Right now, the UFC is broadcasting the pre-prelims on FACEBOOK. There are 5.3 million people viewing it. I'm not even a big MMA fan but I'm enjoying this tremendously. How many great boxing fights have I missed because they were not broadcast. I know TopRank puts the prelims on their website which is great but facebook is even smarter. and HBO, why don't they do sht like this when the idea is already out thre?
I think they even show the UFC pre-lims on SPIKE TV, cable channel. Undercards to the big fight. And they keep on advertising the main event during commercial breaks. And then they give a reminder that it's 30 minutes before the main show starts and you should order the PPV now. Then they cut the free broadcast once the main events start. (maybe 3 fights, maybe more)
boxing overall as a world wide sport and the UFC which is a company owned by an individual and all people who fight under the ufc are employed by the ufc..... should not even be compared.... boxing is made up of too many elements to make a broad generalized statement like that....
UFC is showing all 12 fights of the card. 5 of them on Facebook, 2 of them on SpikeTV and then the main 5 on the PPV.

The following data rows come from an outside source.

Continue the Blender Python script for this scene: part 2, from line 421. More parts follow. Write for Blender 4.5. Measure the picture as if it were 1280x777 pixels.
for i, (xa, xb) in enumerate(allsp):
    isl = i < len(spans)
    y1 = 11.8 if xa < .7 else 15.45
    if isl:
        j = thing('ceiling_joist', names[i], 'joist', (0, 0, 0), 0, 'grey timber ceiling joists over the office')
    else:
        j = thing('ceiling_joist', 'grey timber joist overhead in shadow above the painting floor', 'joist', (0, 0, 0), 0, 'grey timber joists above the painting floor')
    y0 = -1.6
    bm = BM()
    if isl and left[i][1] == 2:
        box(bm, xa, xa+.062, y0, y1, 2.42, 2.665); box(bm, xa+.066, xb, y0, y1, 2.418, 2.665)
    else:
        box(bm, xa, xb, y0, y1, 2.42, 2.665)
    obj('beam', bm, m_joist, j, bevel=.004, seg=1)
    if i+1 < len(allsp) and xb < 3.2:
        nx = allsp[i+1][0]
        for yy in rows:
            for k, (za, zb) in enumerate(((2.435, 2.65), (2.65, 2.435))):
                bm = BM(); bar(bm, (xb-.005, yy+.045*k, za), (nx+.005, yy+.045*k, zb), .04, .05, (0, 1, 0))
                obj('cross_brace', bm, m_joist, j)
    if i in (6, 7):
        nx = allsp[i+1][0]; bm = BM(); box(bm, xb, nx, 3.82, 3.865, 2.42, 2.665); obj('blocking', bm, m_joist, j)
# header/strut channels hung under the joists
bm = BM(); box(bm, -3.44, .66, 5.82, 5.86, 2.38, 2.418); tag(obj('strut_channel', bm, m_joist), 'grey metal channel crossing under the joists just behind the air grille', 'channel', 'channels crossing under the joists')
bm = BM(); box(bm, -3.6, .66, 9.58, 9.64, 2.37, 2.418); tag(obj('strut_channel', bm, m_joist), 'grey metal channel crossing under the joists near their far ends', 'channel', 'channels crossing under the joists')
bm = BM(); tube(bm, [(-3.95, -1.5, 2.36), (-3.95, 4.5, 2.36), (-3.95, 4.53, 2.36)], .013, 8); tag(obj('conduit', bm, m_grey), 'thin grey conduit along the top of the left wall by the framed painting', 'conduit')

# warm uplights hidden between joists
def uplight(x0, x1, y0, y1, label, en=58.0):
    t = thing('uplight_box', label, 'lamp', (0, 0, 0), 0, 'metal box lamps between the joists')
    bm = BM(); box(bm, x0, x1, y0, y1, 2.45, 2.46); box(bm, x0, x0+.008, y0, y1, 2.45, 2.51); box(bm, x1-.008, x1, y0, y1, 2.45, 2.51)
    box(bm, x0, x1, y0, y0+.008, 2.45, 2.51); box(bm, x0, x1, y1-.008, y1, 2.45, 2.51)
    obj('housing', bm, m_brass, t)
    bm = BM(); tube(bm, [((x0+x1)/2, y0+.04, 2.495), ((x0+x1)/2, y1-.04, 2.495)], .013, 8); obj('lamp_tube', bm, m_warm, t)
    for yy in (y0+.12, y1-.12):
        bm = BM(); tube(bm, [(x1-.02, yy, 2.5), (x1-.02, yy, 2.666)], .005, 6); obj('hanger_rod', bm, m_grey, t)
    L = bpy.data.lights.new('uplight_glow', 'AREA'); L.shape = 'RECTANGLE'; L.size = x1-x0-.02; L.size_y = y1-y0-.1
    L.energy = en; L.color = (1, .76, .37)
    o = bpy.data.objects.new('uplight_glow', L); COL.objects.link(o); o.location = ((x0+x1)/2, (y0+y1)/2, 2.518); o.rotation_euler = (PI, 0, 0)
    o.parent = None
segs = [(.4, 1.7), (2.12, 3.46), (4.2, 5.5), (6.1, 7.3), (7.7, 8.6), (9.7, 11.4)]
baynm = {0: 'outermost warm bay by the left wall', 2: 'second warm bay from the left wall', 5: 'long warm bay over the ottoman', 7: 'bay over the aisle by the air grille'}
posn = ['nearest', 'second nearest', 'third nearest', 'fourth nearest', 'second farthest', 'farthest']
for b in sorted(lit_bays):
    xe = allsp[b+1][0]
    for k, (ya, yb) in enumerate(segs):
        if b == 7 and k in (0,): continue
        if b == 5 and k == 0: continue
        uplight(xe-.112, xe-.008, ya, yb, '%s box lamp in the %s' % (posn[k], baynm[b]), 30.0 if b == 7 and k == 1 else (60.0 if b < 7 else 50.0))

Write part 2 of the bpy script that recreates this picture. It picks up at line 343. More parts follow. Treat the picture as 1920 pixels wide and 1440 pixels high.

thing with hbo, is they dont care ......it really pisses me off that they can go through all the time, money, bull**** , production and air 1 fight...and if it ends in a td2 because of a head butt...shows over good night....also like showtime the other night...the entire broadcast lasted 50 minutes...one fight was cancelled and vic d fight ended in 6 rds...
Of course they could. And one of the first things is this: This content is protected That is all seven UFC champions presented for a Q&A event at a fan expo the day before tonight's fights. You can talk about boxing being this global sport but boxing has less strength in depth than UFC and a big part of that is how their weight divisions make sense and the championships are reasonably unified (there are other promotions but the UFC is dominant - even more so when the Strikeforce unification fights happen). No sanctioning body let alone the sport of boxing could present such a show of strength as that image. The other major thing is the use of cable television. Network TV is a dead end - to secure decent ratings on CBS you're going to have to sacrifice big money ppv bouts. And CBS will only want the occassional live bout if that. And what you have to remember is that today most big basic cable stations reach into as many homes as the big networks - maybe more when you factor in local affiliates not taking exotic/unproven programming. Securing a presence on Spike or TNT (the latter should be easy given their links to HBO) and getting regular hype shows, 'boxing after dark' style specials, etc would be much more useful than CBS agreeing to promote a fighter in Pacquiao who's already over.
For that to happen fighters will have to take massive pay cuts. UFC fighters get paid peanuts for risking their health. Secondly, that would mean HBO Showtime would actually have to show decent under-card fights to attract viewers.